⟨

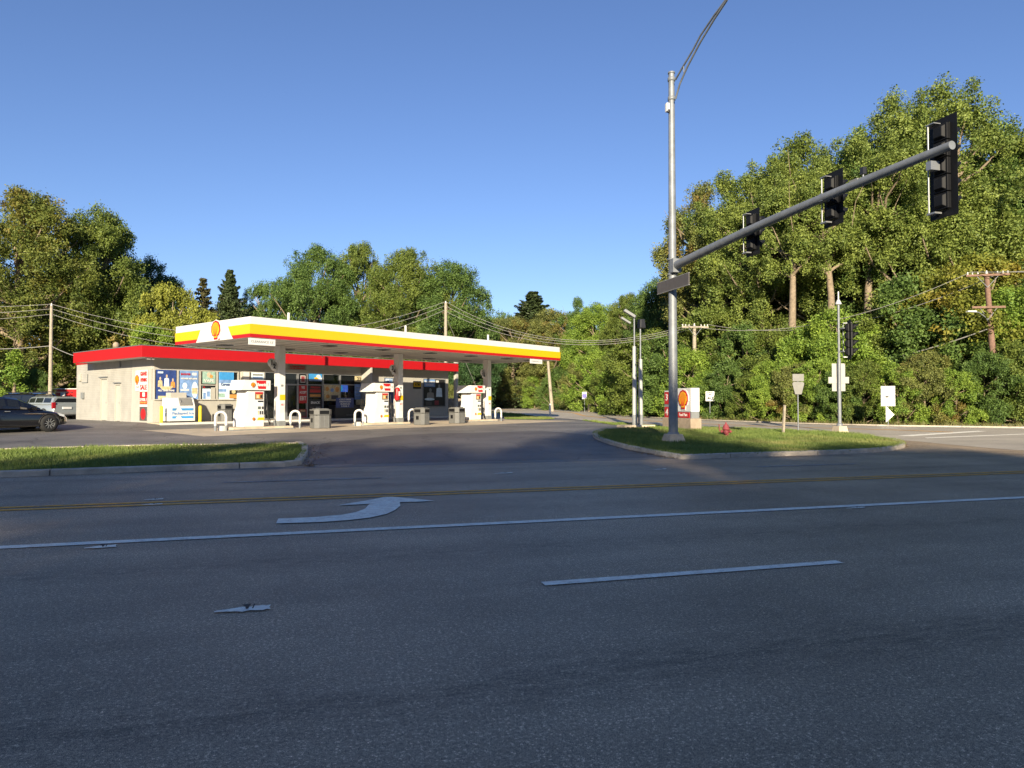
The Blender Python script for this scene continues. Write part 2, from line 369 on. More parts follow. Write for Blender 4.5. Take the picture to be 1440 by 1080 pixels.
def catmull(pts, n=6):
    P = [Vector((p[0], p[1], 0)) for p in pts]; P = [P[0]*2-P[1]] + P + [P[-1]*2-P[-2]]; R = []
    for i in range(1, len(P)-2):
        for j in range(n):
            t = j/n; a, b, c, d = P[i-1:i+3]
            R.append(.5*((2*b) + (c-a)*t + (2*a-5*b+4*c-d)*t*t + (3*b-a-3*c+d)*t**3))
    R.append(P[-2]); return [(p.x, p.y) for p in R]
def cross(p, t, w0, w1, z0, z1):
    n = Vector((-t.y, t.x, 0)); r = []
    for w, z in ((w0, z0), (w0, z1-.02), (w0+(w1-w0)*.15, z1), (w1, z1), (w1, z0)):
        q = p + n*w; r.append((q.x, q.y, hgt(q.x, q.y)+z))
    return r
def ribbon(b, pts, w0, w1, z0, z1, m, step=.8):
    """extruded strip that follows the ground along a polyline"""
    P = [Vector((x, y, 0)) for x, y in pts]; Q = [P[0]]
    for a, c in zip(P, P[1:]):
        k = max(1, int((c-a).length/step)); Q += [a.lerp(c, (i+1)/k) for i in range(k)]
    rings = []; run = 0
    for i, p in enumerate(Q):
        if i: run += (p-Q[i-1]).length
        if run > 3 and i < len(Q)-1:                     # joint between two kerb stones
            t = (Q[i+1]-p).normalized(); rings.append(cross(p - t*.012, t, w0, w1, z0, z1)); b.loft(rings, m, smooth=False); rings = [cross(p + t*.012, t, w0, w1, z0, z1)]; run = 0; continue
        t = (Q[min(i+1, len(Q)-1)] - Q[max(i-1, 0)]).normalized(); rings.append(cross(p, t, w0, w1, z0, z1))
    b.loft(rings, m, smooth=False)

# ground material: grass and earth
m = bpy.data.materials.new('ground_cover'); m.use_nodes = True; n = m.node_tree.nodes; l = m.node_tree.links
p = n['Principled BSDF']; p.inputs['Roughness'].default_value = .95; p.inputs['Specular IOR Level'].default_value = .1
tc = n.new('ShaderNodeTexCoord'); t = n.new('ShaderNodeTexNoise'); t.inputs['Scale'].default_value = .5; t.inputs['Detail'].default_value = 8; t.inputs['Roughness'].default_value = .7
l.new(tc.outputs['Object'], t.inputs['Vector']); r = n.new('ShaderNodeValToRGB'); l.new(t.outputs['Fac'], r.inputs['Fac']); l.new(r.outputs['Color'], p.inputs['Base Color'])
e = r.color_ramp.elements; e[0].position = .32; e[0].color = (.075, .06, .03, 1); e[1].position = .62; e[1].color = (.07, .10, .025, 1)
M_ground = m
m = m.copy(); m.name = 'lawn'; M_lawn = m
e = [x for x in m.node_tree.nodes if x.type == 'VALTORGB'][0].color_ramp.elements
e[0].color = (.11, .12, .04, 1); e[1].color = (.085, .14, .03, 1)
[x for x in m.node_tree.nodes if x.type == 'TEX_NOISE'][0].inputs['Scale'].default_value = 2.5

sheet('ground', [(-400, -150), (400, -150), (400, 600), (-400, 600)], M_ground, -.03)
EDGE = 17.35
sheet('main_road', [RS(-120, -7), RS(120, -7), RS(120, EDGE), RS(-120, EDGE)], M_road, 0)
NE = px([(1700, 655), (1500, 632), (1290, 621), (1150, 610.5), (1000, 603.5), (900, 598), (850, 594), (790, 588.5), (740, 584), (700, 580), (680, 577.5)])
FE = px([(1900, 618), (1700, 609), (1440, 602.5), (1200, 598.5), (960, 590), (850, 582), (770, 576.5), (700, 572.3), (670, 571)])
NEs, FEs = catmull(NE, 4), catmull(FE, 4)
lot_far = [AB(23.5, 13), AB(23.5, 30), AB(-26, 30)]
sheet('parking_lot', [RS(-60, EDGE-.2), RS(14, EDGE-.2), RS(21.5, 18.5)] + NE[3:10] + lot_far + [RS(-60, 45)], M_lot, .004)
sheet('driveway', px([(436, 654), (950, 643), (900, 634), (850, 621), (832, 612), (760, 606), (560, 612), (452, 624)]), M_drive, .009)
# junction mouth and cross street
far_end = NEs[-1], FEs[-1]
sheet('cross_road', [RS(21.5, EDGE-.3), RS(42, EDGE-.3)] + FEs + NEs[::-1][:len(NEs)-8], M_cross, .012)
sheet('junction', [RS(12, EDGE-.45), RS(43, EDGE-.45), FEs[0]] + px([(1440, 605.5), (1300, 614), (1235, 618), (1150, 630)]), M_road, .006)
sheet('pump_apron', [AB(-2.2, -.6), AB(22.8, -.6), AB(22.3, 6.4), AB(-1.5, 6.4)], M_conc, .010)

# painted markings on the roads
def mark(name, pts, m=M_line, dz=.012): return sheet(name, pts, m, dz)
def sline(name, r0, r1, s, w, m, z=.008): return mark(name, [RS(r0, s-w/2), RS(r1, s-w/2), RS(r1, s+w/2), RS(r0, s+w/2)], m, z)
sline('lane_line', -60, 60, 8.81, .17, M_line)
sline('center_line', -90, 90, 11.77, .13, M_yel); sline('center_line', -90, 90, 12.06, .13, M_yel)
sline('dashed_line', 1.9, 4.98, 5.80, .12, M_line)
sline('dashed_line', -9.2, -6.1, 5.80, .12, M_line)
a0, a1 = G(313, 679), G(535, 671.5)
sline('dashed_line', a0.x*RD[0]+a0.y*RD[1], a1.x*RD[0]+a1.y*RD[1], 14.6, .13, M_faint)
a0, a1 = G(1060, 656.5), G(1203, 652.5)
sline('dashed_line', a0.x*RD[0]+a0.y*RD[1], a1.x*RD[0]+a1.y*RD[1], 14.6, .13, M_faint)
mark('turn_arrow', px([(388, 737.2), (391.5, 730.3), (440, 728.5), (480, 725), (500, 721.5), (513, 716.5), (520, 709.3), (500, 710.5), (473, 711.8), (505, 706.5),
                       (528, 702.5), (540, 699.8), (552, 699.6), (580, 702), (611, 705.2), (590, 706.4), (562, 707), (563, 712), (556, 718), (543, 724), (520, 729), (490, 732.5), (450, 735.3)]))
def patch(u, v, w, h, seed):
    """worn white remains of a raised lane marker, torn towards one end"""
    R = random.Random(seed); k = 14; f = [min(1, .22+1.5*i/k)*R.uniform(.75, 1.1) for i in range(k+1)]
    line = lambda i: v + h*.55 - h*.75*i/k
    top = [(u-w/2+w*i/k, line(i) - h*.42*f[i]) for i in range(k+1)]; bot = [(u-w/2+w*i/k, line(i) + h*.36*f[i]*R.uniform(.8, 1.1)) for i in range(k, -1, -1)]
    mark('marker_patch', px(top + [(u+w*.47, line(k))] + bot), M_line, .010)
    mark('marker_tar', px([(u-w*.02, v-h*.50), (u+w*.16, v-h*.66), (u+w*.13, v-h*.36), (u+w*.10, v+h*.12), (u+w*.06, v+h*.18), (u+w*.05, v-h*.2)]), M_black, .013)
    mark('marker_tar', px([(u+w*.20, v-h*.62), (u+w*.23, v-h*.68), (u+w*.19, v+h*.05), (u+w*.165, v+h*.08)]), M_black, .013)
for q in [(341, 857, 80, 9, 1), (141, 769.5, 46, 4.5, 2), (216, 702.5, 28, 2, 3), (214, 709.5, 30, 2, 4), (708, 665.5, 26, 1.8, 5), (1203, 714.5, 27, 2, 6), (928, 660, 18, 1.5, 7)]: patch(*q)
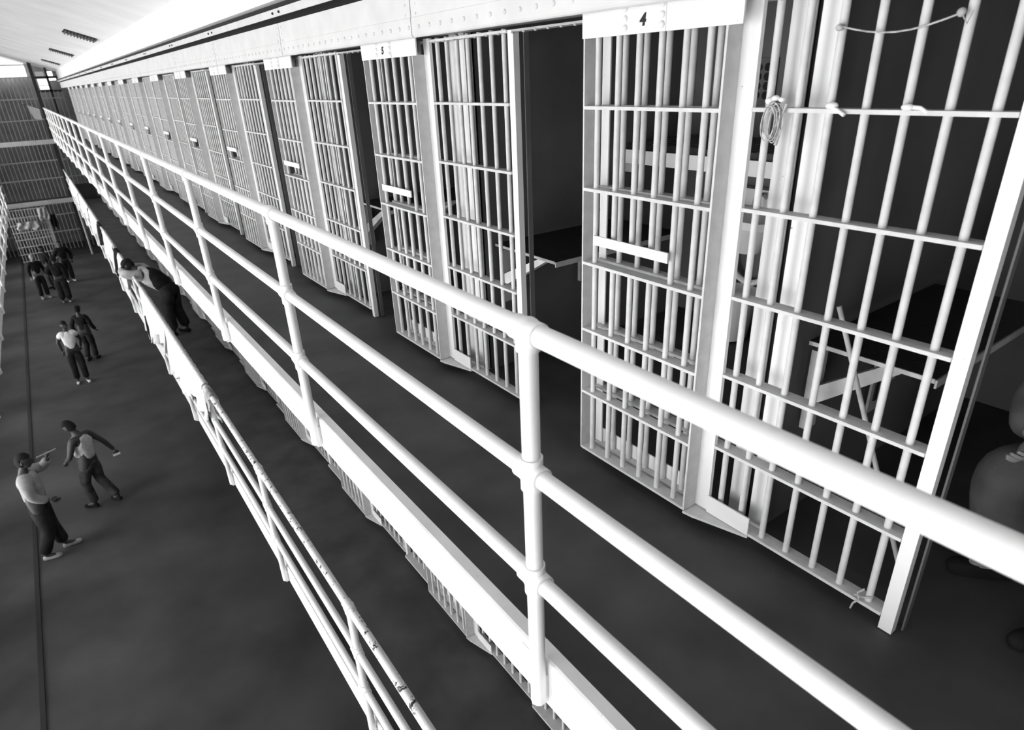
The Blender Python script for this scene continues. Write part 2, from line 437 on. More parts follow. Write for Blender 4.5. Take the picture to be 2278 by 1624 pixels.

⟩

• Exercise prompt
Show all lines from the records above where the word "sheet" occurs.

• Exercise output
sheet('ground', [(-400, -150), (400, -150), (400, 600), (-400, 600)], M_ground, -.03)
sheet('main_road', [RS(-120, -7), RS(120, -7), RS(120, EDGE), RS(-120, EDGE)], M_road, 0)
sheet('parking_lot', [RS(-60, EDGE-.2), RS(14, EDGE-.2), RS(21.5, 18.5)] + NE[3:10] + lot_far + [RS(-60, 45)], M_lot, .004)
sheet('driveway', px([(436, 654), (950, 643), (900, 634), (850, 621), (832, 612), (760, 606), (560, 612), (452, 624)]), M_drive, .009)
sheet('cross_road', [RS(21.5, EDGE-.3), RS(42, EDGE-.3)] + FEs + NEs[::-1][:len(NEs)-8], M_cross, .012)
sheet('junction', [RS(12, EDGE-.45), RS(43, EDGE-.45), FEs[0]] + px([(1440, 605.5), (1300, 614), (1235, 618), (1150, 630)]), M_road, .006)
sheet('pump_apron', [AB(-2.2, -.6), AB(22.8, -.6), AB(22.3, 6.4), AB(-1.5, 6.4)], M_conc, .010)
def mark(name, pts, m=M_line, dz=.012): return sheet(name, pts, m, dz)